[MUD-Dev] Containing automation?

Matthew Mihaly diablo at best.com
Mon Jul 19 16:24:06 New Zealand Standard Time 1999

Greg Miller wrote:
> Matthew Mihaly wrote:
> > If that command got screwed up by stupidity, then potentailly any feedback
> > from the server is possible. Because of latency, I see no way of the
> > client knowing if the command went through properly or not. It could wait,
> > say, a couple seconds to see if the text it expects in response to eat
> > bloodroot (something about "Your muscles unlock and you can move again"),
> > but that means that the trigger doesn't even know whether to try again for
> > a full 2 seconds, which is a very long time. If it weren't for latency,
> > then the client could simply check the next piece of output it receives
> > after eating the bloodroot, but because of latency, there is no way for it
> > to know if the next output it gets relates to the eating bloodroot or not.
> This doesn't really affect clients any worse than humans. Humans don't
> know whether their command worked or not until they receive a response.

That's not the point. Humans can easily categorize all the text they see,
and they know whether it 'belongs' or not. A client doesn't, unless it
contains a database of all the text and what produces it, etc.

> [snip]
> > bloodroot. Anyone NOT using triggers will not be fooled, because he'll see
> > two messages and only respond to the second one (people can't respond as
> > fast as a computer can).
> Most of the time, they won't be fooled. It's easy to screw up though,
> when scanning for relevant messages. It's a pretty good technique,
> though.

Right. Sometimes they'll be fooled. That's their mistake though, so they
should get punished for it.

> > 
> > I'm not sure how much help this is for defeating triggers in an economic
> > system, but I want to emphasize that it IS possible to create a system
> > that players will _not_ automate. Automating our entire combat system
> > would be far far beyond the scope of 99.9% of our user's capabilities, and
> > not worth the time,effort, and expense for the .1% that might be able to
> > manage it (a custom, very powerful client would have to be written, with
> > fairly sophisticated AI, etc).
> I don't see how it would require a custom client. All of the techniques
> you've mentioned can be defeated with combinations of the most basic
> triggering mechanisms--it just takes a lot of them.

That's because I gave very simplistic examples, involving only defensive
manouvers. The idea of someone automating offence is fairly amusing, and
we've never had any reason to try and stop people from automating it, as
the only people who have tried have failed miserably, and predictably. In
any case, if you are convined you are right, then I welcome you to try and
automate combat in Achaea. If you can create an automated character (FULLY
automated) that can beat me (using absolutely no automation) in a fight,
I'll pay you $3000 plus however much you spent on your character.

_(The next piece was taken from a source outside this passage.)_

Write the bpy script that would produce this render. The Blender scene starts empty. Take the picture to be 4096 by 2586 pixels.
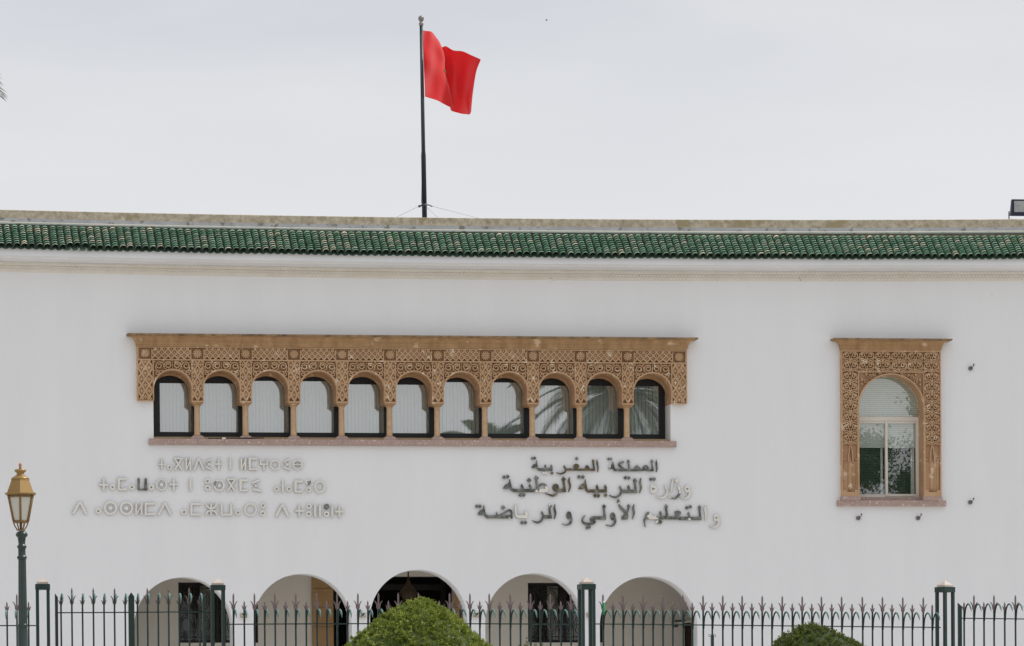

 In any event, creating a system people won't automate is not nearly as
> good as creating one people won't want to automate. People use
> automation for the parts of the game they don't really enjoy all that
> much.

People use automation for two things, in my experience. 1) doing things
they don't like doing due to being repetitive and 2) automating things
that they aren't good enough to do without automation. Our combat system
falls under the second part. Most people can't think quickly enough to
keep up with those who can fight properly, so they get cheesy and use

> > 
> > The economic system you described sounds pretty basic, and it doesn't
> > sound as if there is much strategy involved, or much decision-making
> > involved. If you want to stop people from automating it, I think you have
> > to force the users to make decisions based on previous output. If 
> Another way to say this is that they should have to make decisions based
> on the current state of the game rather than consistently reacting the
> same way to the same outputs.

Yeah, exactly. It can still be automated of course, but it becomes a LOT
harder, if you have a game of any complexity. Well beyond the capabilities
of almost every user, and if done properly, well beyond the feasibility
threshold for every user (though thinking about what Raph said in terms of
large games spawning more software, I'll not rule out that in a game the
size of UO, someone could have a rl economic incentive to make and then
sell this sort of automation to other users).